The Pope is the Catholic bishop and patriarch of Rome, and the visible head of the Catholic Church throughout the world. In addition to this spiritual role, the Pope is also head of the independent, sovereign State of Vatican City, a city-state entirely surrounded by the city of Rome. Prior to 1870, the Pope's temporal authority extended over a large area of central Italy, a territory formally known as the "Patrimony of St Peter" under the terms of the Donation of Constantine, but known more familiarly as the Papal States. The office of the Pope is informally called the Papacy and formally called the Pontificate; his ecclesiastical jurisdiction is called the Holy See (Sancta Sedes). Roman Catholics worldwide consider each pope to be Jesus' representative on Earth. The current pope is Benedict XVI.

Origin

The name "pope" is the English form of the Latin "papa" which means "father" and was a form of address for bishops in the early church (contra Matthew 23:9). By about 500 AD the term was being applied mainly to the Bishop of Rome until, in 1073, Gregory forbade Catholics to call anyone "papa" except the bishop of Rome. At this stage one can speak of a single "pope" as we know today albeit in a much different form as many powers and privileges were bestowed as time progressed.

The role of Peter

Catholics are taught that Peter was the first Pope followed by Linus whereas the historical evidence provides no basis for Peter ever having been a bishop, nor was he in Rome for any length of time. Indeed Irenaeus names Linus as the first bishop of Rome.
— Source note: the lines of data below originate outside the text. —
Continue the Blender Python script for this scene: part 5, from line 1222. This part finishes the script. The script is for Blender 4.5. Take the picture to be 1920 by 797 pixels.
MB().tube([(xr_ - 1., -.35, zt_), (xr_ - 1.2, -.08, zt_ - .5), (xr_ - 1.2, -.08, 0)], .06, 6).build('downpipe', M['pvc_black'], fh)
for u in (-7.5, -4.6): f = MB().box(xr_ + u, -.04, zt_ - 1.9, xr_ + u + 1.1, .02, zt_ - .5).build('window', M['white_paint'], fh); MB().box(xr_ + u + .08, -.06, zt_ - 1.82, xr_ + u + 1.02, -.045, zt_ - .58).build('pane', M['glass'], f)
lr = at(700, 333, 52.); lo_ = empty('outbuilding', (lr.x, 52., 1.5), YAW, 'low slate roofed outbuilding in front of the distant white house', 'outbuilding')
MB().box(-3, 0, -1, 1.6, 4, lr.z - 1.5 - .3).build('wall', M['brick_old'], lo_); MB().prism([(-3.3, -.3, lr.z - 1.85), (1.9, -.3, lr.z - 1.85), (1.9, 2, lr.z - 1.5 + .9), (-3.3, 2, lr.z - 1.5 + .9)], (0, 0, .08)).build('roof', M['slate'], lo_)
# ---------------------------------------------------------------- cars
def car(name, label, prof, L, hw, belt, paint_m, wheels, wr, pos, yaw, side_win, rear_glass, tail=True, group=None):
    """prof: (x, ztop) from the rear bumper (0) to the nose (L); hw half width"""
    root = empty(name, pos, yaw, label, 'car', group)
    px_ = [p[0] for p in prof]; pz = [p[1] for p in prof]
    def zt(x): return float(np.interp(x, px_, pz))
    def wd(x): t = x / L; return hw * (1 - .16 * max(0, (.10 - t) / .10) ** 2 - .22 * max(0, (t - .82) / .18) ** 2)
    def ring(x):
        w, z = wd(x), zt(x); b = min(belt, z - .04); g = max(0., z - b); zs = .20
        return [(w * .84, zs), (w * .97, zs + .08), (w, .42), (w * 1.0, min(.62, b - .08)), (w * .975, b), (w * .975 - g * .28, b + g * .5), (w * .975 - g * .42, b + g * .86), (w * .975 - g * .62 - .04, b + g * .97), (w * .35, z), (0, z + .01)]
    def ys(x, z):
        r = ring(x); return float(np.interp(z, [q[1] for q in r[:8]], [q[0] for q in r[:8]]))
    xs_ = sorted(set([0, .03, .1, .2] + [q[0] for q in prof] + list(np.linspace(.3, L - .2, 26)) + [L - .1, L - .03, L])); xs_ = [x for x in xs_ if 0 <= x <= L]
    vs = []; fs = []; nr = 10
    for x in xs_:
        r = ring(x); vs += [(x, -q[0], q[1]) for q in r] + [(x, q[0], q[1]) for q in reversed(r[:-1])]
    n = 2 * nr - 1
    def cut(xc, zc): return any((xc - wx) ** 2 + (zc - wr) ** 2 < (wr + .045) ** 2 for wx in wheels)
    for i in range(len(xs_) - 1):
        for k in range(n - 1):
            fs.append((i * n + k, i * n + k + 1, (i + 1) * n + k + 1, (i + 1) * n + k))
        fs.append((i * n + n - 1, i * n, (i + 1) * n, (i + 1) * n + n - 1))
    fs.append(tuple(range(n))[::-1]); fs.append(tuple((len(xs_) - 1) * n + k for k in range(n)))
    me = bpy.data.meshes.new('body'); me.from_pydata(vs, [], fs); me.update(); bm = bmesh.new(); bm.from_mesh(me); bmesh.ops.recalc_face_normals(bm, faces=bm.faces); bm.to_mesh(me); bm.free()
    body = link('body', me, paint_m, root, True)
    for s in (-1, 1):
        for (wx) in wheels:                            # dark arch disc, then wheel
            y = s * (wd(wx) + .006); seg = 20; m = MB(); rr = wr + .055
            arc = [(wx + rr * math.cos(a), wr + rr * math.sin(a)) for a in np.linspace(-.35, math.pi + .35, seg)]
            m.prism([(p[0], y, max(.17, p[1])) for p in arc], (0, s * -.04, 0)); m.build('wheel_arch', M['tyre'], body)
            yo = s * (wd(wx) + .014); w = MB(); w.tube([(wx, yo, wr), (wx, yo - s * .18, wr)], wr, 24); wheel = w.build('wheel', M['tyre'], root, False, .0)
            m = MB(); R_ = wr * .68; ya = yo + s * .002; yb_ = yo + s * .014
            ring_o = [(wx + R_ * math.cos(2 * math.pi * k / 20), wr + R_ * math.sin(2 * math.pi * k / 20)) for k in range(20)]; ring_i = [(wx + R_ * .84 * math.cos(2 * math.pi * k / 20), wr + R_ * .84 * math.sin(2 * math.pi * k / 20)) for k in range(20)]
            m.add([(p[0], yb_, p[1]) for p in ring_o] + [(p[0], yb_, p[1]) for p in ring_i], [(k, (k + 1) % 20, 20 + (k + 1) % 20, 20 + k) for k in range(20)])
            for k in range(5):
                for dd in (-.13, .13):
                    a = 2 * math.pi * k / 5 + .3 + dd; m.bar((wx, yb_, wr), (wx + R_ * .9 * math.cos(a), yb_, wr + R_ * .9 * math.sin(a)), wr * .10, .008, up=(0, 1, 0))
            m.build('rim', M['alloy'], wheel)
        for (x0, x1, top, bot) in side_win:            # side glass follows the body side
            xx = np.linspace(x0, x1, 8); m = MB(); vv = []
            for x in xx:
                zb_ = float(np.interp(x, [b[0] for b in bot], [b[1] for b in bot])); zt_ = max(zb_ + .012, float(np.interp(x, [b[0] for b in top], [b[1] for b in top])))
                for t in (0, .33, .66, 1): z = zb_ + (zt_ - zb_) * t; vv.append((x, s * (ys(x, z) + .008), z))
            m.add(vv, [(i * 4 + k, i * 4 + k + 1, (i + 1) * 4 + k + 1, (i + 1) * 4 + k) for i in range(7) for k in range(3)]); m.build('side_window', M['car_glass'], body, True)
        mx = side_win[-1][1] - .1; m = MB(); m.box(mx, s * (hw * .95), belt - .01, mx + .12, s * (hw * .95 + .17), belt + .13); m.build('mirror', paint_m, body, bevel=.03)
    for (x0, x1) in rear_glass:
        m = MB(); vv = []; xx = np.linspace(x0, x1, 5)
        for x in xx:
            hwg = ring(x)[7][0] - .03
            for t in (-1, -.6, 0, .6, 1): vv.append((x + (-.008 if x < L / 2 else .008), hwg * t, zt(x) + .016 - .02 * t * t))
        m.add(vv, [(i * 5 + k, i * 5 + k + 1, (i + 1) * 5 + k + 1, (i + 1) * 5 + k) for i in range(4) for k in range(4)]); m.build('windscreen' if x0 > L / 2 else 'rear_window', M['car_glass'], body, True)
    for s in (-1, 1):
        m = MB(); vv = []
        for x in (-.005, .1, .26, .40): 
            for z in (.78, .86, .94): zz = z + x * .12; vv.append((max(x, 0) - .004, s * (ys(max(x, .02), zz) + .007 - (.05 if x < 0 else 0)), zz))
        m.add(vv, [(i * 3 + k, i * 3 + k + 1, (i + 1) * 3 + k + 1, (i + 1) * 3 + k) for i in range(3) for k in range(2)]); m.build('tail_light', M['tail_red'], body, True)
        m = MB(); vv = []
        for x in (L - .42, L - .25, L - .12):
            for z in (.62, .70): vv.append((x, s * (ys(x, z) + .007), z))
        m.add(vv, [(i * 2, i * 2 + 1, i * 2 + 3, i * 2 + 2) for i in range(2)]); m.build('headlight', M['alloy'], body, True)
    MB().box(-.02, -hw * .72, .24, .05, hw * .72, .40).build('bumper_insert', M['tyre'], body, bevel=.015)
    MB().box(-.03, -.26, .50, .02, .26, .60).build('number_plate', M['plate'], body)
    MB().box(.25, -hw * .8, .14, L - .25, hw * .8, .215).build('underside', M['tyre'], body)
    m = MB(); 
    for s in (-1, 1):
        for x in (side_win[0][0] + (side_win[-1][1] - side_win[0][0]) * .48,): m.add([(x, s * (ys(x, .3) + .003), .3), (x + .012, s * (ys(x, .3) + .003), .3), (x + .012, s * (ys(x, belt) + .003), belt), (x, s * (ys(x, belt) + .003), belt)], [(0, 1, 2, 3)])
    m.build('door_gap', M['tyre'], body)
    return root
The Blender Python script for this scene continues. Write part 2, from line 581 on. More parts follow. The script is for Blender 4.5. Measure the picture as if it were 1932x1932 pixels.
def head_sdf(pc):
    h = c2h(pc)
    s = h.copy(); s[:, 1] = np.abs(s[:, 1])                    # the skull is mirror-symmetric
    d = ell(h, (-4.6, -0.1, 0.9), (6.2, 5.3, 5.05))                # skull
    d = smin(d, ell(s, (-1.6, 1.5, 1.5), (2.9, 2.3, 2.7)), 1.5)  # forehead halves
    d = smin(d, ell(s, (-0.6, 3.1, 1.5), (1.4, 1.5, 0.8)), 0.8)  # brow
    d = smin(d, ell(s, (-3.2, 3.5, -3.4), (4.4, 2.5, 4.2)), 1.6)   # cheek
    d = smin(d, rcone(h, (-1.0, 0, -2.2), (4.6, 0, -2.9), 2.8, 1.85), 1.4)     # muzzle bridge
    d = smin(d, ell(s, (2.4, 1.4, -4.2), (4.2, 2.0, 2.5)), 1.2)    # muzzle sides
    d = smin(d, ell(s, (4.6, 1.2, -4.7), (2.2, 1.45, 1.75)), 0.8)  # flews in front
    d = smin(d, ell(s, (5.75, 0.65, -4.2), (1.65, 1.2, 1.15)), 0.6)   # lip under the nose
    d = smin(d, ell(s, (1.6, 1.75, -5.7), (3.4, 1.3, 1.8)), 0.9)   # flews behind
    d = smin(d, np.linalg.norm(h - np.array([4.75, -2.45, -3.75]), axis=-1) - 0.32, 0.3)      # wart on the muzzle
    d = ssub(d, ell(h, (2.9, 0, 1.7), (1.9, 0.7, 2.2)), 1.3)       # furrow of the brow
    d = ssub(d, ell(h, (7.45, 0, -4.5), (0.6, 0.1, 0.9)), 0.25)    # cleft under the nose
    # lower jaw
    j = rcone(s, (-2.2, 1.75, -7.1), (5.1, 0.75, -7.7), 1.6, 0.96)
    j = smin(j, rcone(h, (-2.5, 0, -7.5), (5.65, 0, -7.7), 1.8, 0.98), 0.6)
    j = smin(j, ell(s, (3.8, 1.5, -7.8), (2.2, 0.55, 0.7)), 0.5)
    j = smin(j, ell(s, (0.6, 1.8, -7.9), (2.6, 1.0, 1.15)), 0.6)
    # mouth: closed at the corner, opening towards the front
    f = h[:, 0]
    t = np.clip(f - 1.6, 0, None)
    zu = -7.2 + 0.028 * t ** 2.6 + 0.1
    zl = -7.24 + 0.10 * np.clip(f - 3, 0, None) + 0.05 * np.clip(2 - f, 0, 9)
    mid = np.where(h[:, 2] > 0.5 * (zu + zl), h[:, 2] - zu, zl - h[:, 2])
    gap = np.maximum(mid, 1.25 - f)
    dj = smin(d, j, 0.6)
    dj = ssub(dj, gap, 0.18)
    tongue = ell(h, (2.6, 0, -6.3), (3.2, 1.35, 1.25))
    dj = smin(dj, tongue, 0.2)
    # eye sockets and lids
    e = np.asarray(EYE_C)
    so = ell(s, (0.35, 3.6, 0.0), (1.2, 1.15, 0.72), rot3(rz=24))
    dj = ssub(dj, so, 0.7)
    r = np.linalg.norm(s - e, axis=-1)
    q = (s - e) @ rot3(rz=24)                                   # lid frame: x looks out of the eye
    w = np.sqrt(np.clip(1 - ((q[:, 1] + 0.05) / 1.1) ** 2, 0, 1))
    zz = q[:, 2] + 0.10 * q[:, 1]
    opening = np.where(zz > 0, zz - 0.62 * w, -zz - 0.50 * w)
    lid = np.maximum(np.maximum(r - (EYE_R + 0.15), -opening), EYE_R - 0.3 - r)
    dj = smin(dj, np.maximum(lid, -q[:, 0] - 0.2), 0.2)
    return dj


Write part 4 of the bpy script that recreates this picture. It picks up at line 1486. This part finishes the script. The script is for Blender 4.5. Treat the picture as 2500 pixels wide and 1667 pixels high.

The link to Peter appears to be an attempt to benefit from the authority bestowed on Peter in Matthew 16:18 (the Rock on which Jesus will build his church). Whilst Peter's apostolic authority is evident in the New Testament, nowhere does he assume a special leadership role above other apostles nor is this otherwise indicated.

The broken line of popes

The history of the papacy is indeed a regrettable account of intrigue, corruption, political maneuvering and even violence. For many years the pope was more powerful than the emperor. Papacies were bought, murdered for and even run in parallel where disputes could not be resolved.